I continued stripping and cleaning the engine tonight. I took the unusual step of removing the injector rail on this one because all the inlet manifold bolts are rusty and full of crud, and the injector rail is in the way of getting a tool straight on to them. These are too bad to risk a slightly off-square allen key, plus the manifold needs sandblasting and repainting anyway.



The vacuum manifold system was disconnected when the actuator pods broke rather than fixing it



Lots of schmutz round the base of the manifold, and this is after cleaning!

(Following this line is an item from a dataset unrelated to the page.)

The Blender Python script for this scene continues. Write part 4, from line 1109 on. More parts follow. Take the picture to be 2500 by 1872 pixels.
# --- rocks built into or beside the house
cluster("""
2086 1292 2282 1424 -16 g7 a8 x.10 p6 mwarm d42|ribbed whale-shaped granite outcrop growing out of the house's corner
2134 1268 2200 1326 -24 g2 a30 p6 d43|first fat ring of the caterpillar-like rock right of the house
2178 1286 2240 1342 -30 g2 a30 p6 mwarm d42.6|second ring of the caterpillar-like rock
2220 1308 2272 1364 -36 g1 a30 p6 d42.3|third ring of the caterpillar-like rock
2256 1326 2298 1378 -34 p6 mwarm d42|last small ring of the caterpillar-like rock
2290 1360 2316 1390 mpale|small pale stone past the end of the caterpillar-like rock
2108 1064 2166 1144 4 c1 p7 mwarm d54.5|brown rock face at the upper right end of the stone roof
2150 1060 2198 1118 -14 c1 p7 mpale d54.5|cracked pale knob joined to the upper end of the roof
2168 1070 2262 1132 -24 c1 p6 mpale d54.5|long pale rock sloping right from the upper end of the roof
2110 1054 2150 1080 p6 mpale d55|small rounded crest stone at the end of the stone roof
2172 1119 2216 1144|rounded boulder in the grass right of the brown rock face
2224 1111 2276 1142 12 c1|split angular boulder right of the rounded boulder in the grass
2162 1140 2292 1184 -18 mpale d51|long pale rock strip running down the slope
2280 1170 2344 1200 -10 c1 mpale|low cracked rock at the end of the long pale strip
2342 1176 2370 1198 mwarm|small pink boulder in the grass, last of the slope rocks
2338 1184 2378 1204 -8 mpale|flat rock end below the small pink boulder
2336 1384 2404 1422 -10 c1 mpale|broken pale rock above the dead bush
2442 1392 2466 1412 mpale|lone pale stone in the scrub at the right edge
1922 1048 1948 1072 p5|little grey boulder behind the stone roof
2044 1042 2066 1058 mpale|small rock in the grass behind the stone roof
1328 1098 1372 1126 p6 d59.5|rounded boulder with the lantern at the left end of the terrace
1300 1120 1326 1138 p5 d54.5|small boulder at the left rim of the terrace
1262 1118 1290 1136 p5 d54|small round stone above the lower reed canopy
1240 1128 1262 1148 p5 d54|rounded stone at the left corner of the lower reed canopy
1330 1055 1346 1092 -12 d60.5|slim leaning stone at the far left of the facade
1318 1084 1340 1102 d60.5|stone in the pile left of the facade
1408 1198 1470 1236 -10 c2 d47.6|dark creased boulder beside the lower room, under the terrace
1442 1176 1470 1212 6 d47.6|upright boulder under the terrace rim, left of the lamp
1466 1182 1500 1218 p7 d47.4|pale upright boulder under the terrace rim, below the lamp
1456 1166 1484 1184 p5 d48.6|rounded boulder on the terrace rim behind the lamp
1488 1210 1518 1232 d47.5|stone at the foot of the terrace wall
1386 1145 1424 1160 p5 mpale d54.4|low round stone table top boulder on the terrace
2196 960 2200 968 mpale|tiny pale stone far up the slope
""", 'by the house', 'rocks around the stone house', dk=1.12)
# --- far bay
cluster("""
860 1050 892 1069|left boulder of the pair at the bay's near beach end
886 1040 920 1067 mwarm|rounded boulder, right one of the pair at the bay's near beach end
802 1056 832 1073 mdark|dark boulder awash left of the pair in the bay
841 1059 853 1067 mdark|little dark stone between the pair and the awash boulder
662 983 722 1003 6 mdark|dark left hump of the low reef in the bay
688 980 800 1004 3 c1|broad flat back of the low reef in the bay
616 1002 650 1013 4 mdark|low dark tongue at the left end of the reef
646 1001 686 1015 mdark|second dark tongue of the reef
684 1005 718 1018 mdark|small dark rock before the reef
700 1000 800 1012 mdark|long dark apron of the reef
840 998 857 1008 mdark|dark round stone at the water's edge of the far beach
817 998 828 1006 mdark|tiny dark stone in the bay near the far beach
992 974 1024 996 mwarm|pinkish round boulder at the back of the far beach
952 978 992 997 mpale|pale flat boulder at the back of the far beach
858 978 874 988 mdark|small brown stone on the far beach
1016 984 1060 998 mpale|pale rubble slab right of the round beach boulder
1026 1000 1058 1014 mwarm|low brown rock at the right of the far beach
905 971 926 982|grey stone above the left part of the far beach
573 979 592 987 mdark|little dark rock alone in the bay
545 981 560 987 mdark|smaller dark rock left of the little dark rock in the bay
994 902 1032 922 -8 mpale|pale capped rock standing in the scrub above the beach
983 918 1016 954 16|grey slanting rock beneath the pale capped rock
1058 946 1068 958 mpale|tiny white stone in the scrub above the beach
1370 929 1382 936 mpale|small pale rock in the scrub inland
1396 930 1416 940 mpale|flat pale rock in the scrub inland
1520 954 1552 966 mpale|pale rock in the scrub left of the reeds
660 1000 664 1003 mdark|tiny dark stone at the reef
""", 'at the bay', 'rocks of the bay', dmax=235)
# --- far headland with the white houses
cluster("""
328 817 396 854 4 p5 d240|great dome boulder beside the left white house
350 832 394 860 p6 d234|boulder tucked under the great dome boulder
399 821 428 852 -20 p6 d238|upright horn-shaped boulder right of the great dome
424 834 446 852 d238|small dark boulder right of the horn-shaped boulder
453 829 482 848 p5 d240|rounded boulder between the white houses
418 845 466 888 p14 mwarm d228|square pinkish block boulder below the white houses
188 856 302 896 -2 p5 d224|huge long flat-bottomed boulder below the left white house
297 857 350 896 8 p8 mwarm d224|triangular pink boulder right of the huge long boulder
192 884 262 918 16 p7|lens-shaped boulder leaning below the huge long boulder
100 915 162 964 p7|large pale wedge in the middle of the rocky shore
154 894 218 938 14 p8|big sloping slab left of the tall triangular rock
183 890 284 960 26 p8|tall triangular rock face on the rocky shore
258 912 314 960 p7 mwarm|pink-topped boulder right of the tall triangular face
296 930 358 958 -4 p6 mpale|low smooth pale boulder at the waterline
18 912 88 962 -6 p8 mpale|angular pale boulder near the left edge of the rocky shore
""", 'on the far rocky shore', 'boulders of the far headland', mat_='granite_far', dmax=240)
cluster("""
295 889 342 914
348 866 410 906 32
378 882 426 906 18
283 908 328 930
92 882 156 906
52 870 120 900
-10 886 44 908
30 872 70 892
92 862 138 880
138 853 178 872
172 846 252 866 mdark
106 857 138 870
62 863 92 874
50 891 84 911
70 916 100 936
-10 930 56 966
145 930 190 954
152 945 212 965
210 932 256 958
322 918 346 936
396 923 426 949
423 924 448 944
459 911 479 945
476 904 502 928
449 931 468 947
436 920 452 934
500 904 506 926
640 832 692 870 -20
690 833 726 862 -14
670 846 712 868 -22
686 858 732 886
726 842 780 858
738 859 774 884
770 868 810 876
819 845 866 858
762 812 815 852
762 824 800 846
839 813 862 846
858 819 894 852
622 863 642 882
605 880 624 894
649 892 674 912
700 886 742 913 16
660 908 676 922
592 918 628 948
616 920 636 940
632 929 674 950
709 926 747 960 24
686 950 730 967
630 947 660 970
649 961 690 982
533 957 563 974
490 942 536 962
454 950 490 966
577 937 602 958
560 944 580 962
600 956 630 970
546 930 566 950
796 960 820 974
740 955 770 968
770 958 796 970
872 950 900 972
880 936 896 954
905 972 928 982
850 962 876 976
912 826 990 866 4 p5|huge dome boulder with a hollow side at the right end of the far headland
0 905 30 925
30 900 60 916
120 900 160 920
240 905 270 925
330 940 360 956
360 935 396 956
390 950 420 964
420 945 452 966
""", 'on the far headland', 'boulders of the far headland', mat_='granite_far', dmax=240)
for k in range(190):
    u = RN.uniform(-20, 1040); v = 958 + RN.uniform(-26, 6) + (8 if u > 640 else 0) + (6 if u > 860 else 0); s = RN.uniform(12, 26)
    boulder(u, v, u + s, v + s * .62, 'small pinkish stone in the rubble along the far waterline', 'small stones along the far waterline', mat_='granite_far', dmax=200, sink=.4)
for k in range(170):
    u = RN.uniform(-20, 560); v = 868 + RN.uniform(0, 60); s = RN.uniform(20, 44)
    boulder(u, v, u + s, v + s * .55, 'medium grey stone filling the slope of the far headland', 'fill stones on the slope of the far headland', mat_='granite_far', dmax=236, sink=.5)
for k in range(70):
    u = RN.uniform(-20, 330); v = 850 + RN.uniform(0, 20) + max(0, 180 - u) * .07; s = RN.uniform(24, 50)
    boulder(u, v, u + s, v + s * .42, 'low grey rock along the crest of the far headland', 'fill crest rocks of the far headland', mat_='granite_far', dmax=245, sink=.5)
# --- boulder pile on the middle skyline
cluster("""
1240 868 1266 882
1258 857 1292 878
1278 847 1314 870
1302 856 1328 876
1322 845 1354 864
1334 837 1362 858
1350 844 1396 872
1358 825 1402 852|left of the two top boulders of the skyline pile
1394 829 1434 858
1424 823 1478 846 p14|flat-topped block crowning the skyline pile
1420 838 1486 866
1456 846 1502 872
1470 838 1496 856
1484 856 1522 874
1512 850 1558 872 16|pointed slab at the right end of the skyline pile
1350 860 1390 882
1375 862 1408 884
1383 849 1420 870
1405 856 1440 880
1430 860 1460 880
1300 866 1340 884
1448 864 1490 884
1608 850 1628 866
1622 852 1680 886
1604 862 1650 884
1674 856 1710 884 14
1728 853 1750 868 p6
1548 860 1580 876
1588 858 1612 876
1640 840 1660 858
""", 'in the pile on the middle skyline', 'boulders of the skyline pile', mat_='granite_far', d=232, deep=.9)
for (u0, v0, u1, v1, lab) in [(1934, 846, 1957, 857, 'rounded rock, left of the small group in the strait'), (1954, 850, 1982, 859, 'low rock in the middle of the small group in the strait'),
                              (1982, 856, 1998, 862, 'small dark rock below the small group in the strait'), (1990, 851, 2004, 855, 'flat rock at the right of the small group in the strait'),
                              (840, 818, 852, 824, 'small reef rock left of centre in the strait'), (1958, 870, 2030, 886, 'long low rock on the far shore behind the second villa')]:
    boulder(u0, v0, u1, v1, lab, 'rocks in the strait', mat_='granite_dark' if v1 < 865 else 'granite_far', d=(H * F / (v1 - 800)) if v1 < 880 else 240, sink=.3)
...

a little grubby inside, but I can clean this when it comes apart



I turned the engine over and took the inlet manifold off with it upside down



to make sure none of this grit and tar fell in to the inlet ports



I cleaned it upside down too, lying on the floor. You have to pay extra for this



Final Mr Anti-Midas touch - the guide pins always break when the manifold comes off, so he drilled them and held them back in place with small nails. Inventive, but sadly pointless as they are readily available and very cheap



Usual muck in the valley. I forgot to get an after pic, but its all nice and clean now



Condensation aside, the engine is remarkably clean inside for a quarter of a million miles, and the chain tensioners are barely worn. This engine was fitted when the car was on 200K and the engine was about 127K. The car now has 320K making the engine 247K ish. For most of 2020 the car lived in the workshop, and had to be moved in and out frequently, doing about 50 yard journeys. As a consequence, the engine is full of condensation and the oil is quite brown, but this will all evaporate when it gets running again and has an Italian tune-up. The colour inside and total lack of sludge indicates that at least it has had regular good-quality oil changes, and has done lots of nice long journeys.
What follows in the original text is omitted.